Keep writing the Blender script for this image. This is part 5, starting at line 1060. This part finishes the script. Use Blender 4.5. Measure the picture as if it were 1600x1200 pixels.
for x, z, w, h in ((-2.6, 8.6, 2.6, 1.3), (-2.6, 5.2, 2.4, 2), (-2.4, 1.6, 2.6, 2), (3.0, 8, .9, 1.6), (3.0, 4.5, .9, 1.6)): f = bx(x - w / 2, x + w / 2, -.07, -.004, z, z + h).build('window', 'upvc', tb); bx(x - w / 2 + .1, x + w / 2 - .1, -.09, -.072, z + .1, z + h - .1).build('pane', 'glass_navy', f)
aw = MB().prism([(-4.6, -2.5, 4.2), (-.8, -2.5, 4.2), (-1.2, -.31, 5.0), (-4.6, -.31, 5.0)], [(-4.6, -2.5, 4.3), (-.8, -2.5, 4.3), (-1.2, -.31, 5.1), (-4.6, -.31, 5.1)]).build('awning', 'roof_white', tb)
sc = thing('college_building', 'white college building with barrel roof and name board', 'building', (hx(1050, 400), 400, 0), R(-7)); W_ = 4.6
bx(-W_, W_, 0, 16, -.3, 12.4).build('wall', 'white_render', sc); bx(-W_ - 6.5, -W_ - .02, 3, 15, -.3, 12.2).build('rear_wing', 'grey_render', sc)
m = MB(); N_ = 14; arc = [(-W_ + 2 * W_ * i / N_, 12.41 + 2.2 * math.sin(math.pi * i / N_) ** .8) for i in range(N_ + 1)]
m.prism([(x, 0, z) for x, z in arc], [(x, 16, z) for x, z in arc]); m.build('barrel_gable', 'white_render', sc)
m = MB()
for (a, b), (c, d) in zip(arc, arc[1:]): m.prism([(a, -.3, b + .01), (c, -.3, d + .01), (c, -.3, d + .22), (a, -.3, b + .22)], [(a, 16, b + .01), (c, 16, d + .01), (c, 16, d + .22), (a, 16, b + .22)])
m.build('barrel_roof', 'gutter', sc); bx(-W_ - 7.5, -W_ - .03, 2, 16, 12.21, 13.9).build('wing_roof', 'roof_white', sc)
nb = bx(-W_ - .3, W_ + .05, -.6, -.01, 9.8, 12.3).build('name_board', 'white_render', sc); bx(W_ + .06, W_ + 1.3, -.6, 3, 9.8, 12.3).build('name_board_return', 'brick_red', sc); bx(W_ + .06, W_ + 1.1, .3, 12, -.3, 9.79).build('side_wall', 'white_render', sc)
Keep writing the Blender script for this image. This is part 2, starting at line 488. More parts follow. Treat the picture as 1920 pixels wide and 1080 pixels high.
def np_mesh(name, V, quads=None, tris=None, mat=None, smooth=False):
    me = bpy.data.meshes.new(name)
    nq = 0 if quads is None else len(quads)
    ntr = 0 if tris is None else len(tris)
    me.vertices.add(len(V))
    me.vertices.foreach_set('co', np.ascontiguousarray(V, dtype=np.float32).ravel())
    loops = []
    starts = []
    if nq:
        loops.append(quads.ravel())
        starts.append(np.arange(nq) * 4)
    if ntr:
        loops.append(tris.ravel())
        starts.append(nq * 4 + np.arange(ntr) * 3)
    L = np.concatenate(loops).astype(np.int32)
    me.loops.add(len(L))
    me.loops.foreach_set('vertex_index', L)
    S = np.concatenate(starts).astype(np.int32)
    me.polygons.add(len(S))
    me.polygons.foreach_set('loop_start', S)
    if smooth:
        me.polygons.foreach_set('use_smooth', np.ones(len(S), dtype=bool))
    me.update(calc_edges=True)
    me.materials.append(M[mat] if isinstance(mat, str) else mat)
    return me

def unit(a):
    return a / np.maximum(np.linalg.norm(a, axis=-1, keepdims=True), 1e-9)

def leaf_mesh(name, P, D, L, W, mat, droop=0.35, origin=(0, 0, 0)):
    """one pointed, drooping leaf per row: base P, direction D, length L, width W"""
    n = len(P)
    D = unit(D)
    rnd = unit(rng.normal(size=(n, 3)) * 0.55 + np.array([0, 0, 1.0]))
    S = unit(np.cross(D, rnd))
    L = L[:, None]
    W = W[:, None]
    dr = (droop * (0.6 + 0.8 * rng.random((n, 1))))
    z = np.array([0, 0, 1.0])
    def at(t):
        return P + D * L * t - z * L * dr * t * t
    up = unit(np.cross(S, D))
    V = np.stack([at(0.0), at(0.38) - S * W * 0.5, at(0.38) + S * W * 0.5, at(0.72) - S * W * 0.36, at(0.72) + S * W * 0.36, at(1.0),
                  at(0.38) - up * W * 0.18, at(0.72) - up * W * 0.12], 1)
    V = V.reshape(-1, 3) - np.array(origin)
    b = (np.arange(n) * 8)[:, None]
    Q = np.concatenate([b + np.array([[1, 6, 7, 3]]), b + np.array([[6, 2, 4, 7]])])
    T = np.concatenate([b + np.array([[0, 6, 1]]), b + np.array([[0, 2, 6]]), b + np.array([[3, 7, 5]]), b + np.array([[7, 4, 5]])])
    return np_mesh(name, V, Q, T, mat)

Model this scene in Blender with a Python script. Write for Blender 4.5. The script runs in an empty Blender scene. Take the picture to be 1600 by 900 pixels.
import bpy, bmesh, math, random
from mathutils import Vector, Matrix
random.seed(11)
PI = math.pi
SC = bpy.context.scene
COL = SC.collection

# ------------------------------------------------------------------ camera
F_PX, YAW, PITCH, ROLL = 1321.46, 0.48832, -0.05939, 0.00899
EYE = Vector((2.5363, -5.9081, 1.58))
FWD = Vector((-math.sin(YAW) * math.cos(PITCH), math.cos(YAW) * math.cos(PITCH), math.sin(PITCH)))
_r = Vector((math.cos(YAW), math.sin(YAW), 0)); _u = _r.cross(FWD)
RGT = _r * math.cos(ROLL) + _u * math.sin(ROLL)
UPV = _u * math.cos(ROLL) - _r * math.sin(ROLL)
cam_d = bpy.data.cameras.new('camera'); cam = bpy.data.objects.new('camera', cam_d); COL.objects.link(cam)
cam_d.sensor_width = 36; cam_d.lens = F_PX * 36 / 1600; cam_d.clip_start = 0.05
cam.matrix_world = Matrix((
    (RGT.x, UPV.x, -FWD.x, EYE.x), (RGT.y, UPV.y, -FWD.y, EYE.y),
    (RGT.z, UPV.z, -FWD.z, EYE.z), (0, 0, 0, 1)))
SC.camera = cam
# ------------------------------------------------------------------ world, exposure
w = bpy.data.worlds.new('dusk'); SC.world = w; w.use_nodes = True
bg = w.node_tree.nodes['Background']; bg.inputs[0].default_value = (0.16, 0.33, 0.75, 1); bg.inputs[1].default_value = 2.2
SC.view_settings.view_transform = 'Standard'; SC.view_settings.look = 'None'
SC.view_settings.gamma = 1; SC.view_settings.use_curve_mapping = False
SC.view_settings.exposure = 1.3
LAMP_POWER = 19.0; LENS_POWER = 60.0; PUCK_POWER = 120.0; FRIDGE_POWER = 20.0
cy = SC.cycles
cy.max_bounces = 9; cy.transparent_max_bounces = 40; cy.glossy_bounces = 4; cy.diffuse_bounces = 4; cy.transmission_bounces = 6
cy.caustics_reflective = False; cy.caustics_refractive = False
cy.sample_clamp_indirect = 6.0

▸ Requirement
Return each line of the data exactly as written above.

▸ Output for this task
Keep writing the Blender script for this image. This is part 5, starting at line 1060. This part finishes the script. Use Blender 4.5. Measure the picture as if it were 1600x1200 pixels.
for x, z, w, h in ((-2.6, 8.6, 2.6, 1.3), (-2.6, 5.2, 2.4, 2), (-2.4, 1.6, 2.6, 2), (3.0, 8, .9, 1.6), (3.0, 4.5, .9, 1.6)): f = bx(x - w / 2, x + w / 2, -.07, -.004, z, z + h).build('window', 'upvc', tb); bx(x - w / 2 + .1, x + w / 2 - .1, -.09, -.072, z + .1, z + h - .1).build('pane', 'glass_navy', f)
aw = MB().prism([(-4.6, -2.5, 4.2), (-.8, -2.5, 4.2), (-1.2, -.31, 5.0), (-4.6, -.31, 5.0)], [(-4.6, -2.5, 4.3), (-.8, -2.5, 4.3), (-1.2, -.31, 5.1), (-4.6, -.31, 5.1)]).build('awning', 'roof_white', tb)
sc = thing('college_building', 'white college building with barrel roof and name board', 'building', (hx(1050, 400), 400, 0), R(-7)); W_ = 4.6
bx(-W_, W_, 0, 16, -.3, 12.4).build('wall', 'white_render', sc); bx(-W_ - 6.5, -W_ - .02, 3, 15, -.3, 12.2).build('rear_wing', 'grey_render', sc)
m = MB(); N_ = 14; arc = [(-W_ + 2 * W_ * i / N_, 12.41 + 2.2 * math.sin(math.pi * i / N_) ** .8) for i in range(N_ + 1)]
m.prism([(x, 0, z) for x, z in arc], [(x, 16, z) for x, z in arc]); m.build('barrel_gable', 'white_render', sc)
m = MB()
for (a, b), (c, d) in zip(arc, arc[1:]): m.prism([(a, -.3, b + .01), (c, -.3, d + .01), (c, -.3, d + .22), (a, -.3, b + .22)], [(a, 16, b + .01), (c, 16, d + .01), (c, 16, d + .22), (a, 16, b + .22)])
m.build('barrel_roof', 'gutter', sc); bx(-W_ - 7.5, -W_ - .03, 2, 16, 12.21, 13.9).build('wing_roof', 'roof_white', sc)
nb = bx(-W_ - .3, W_ + .05, -.6, -.01, 9.8, 12.3).build('name_board', 'white_render', sc); bx(W_ + .06, W_ + 1.3, -.6, 3, 9.8, 12.3).build('name_board_return', 'brick_red', sc); bx(W_ + .06, W_ + 1.1, .3, 12, -.3, 9.79).build('side_wall', 'white_render', sc)
Keep writing the Blender script for this image. This is part 2, starting at line 488. More parts follow. Treat the picture as 1920 pixels wide and 1080 pixels high.
def np_mesh(name, V, quads=None, tris=None, mat=None, smooth=False):
    me = bpy.data.meshes.new(name)
    nq = 0 if quads is None else len(quads)
    ntr = 0 if tris is None else len(tris)
    me.vertices.add(len(V))
    me.vertices.foreach_set('co', np.ascontiguousarray(V, dtype=np.float32).ravel())
    loops = []
    starts = []
    if nq:
        loops.append(quads.ravel())
        starts.append(np.arange(nq) * 4)
    if ntr:
        loops.append(tris.ravel())
        starts.append(nq * 4 + np.arange(ntr) * 3)
    L = np.concatenate(loops).astype(np.int32)
    me.loops.add(len(L))
    me.loops.foreach_set('vertex_index', L)
    S = np.concatenate(starts).astype(np.int32)
    me.polygons.add(len(S))
    me.polygons.foreach_set('loop_start', S)
    if smooth:
        me.polygons.foreach_set('use_smooth', np.ones(len(S), dtype=bool))
    me.update(calc_edges=True)
    me.materials.append(M[mat] if isinstance(mat, str) else mat)
    return me

def unit(a):
    return a / np.maximum(np.linalg.norm(a, axis=-1, keepdims=True), 1e-9)

def leaf_mesh(name, P, D, L, W, mat, droop=0.35, origin=(0, 0, 0)):
    """one pointed, drooping leaf per row: base P, direction D, length L, width W"""
    n = len(P)
    D = unit(D)
    rnd = unit(rng.normal(size=(n, 3)) * 0.55 + np.array([0, 0, 1.0]))
    S = unit(np.cross(D, rnd))
    L = L[:, None]
    W = W[:, None]
    dr = (droop * (0.6 + 0.8 * rng.random((n, 1))))
    z = np.array([0, 0, 1.0])
    def at(t):
        return P + D * L * t - z * L * dr * t * t
    up = unit(np.cross(S, D))
    V = np.stack([at(0.0), at(0.38) - S * W * 0.5, at(0.38) + S * W * 0.5, at(0.72) - S * W * 0.36, at(0.72) + S * W * 0.36, at(1.0),
                  at(0.38) - up * W * 0.18, at(0.72) - up * W * 0.12], 1)
    V = V.reshape(-1, 3) - np.array(origin)
    b = (np.arange(n) * 8)[:, None]
    Q = np.concatenate([b + np.array([[1, 6, 7, 3]]), b + np.array([[6, 2, 4, 7]])])
    T = np.concatenate([b + np.array([[0, 6, 1]]), b + np.array([[0, 2, 6]]), b + np.array([[3, 7, 5]]), b + np.array([[7, 4, 5]])])
    return np_mesh(name, V, Q, T, mat)

Model this scene in Blender with a Python script. Write for Blender 4.5. The script runs in an empty Blender scene. Take the picture to be 1600 by 900 pixels.
import bpy, bmesh, math, random
from mathutils import Vector, Matrix
random.seed(11)
PI = math.pi
SC = bpy.context.scene
COL = SC.collection

# ------------------------------------------------------------------ camera
F_PX, YAW, PITCH, ROLL = 1321.46, 0.48832, -0.05939, 0.00899
EYE = Vector((2.5363, -5.9081, 1.58))
FWD = Vector((-math.sin(YAW) * math.cos(PITCH), math.cos(YAW) * math.cos(PITCH), math.sin(PITCH)))
_r = Vector((math.cos(YAW), math.sin(YAW), 0)); _u = _r.cross(FWD)
RGT = _r * math.cos(ROLL) + _u * math.sin(ROLL)
UPV = _u * math.cos(ROLL) - _r * math.sin(ROLL)
cam_d = bpy.data.cameras.new('camera'); cam = bpy.data.objects.new('camera', cam_d); COL.objects.link(cam)
cam_d.sensor_width = 36; cam_d.lens = F_PX * 36 / 1600; cam_d.clip_start = 0.05
cam.matrix_world = Matrix((
    (RGT.x, UPV.x, -FWD.x, EYE.x), (RGT.y, UPV.y, -FWD.y, EYE.y),
    (RGT.z, UPV.z, -FWD.z, EYE.z), (0, 0, 0, 1)))
SC.camera = cam
# ------------------------------------------------------------------ world, exposure
w = bpy.data.worlds.new('dusk'); SC.world = w; w.use_nodes = True
bg = w.node_tree.nodes['Background']; bg.inputs[0].default_value = (0.16, 0.33, 0.75, 1); bg.inputs[1].default_value = 2.2
SC.view_settings.view_transform = 'Standard'; SC.view_settings.look = 'None'
SC.view_settings.gamma = 1; SC.view_settings.use_curve_mapping = False
SC.view_settings.exposure = 1.3
LAMP_POWER = 19.0; LENS_POWER = 60.0; PUCK_POWER = 120.0; FRIDGE_POWER = 20.0
cy = SC.cycles
cy.max_bounces = 9; cy.transparent_max_bounces = 40; cy.glossy_bounces = 4; cy.diffuse_bounces = 4; cy.transmission_bounces = 6
cy.caustics_reflective = False; cy.caustics_refractive = False
cy.sample_clamp_indirect = 6.0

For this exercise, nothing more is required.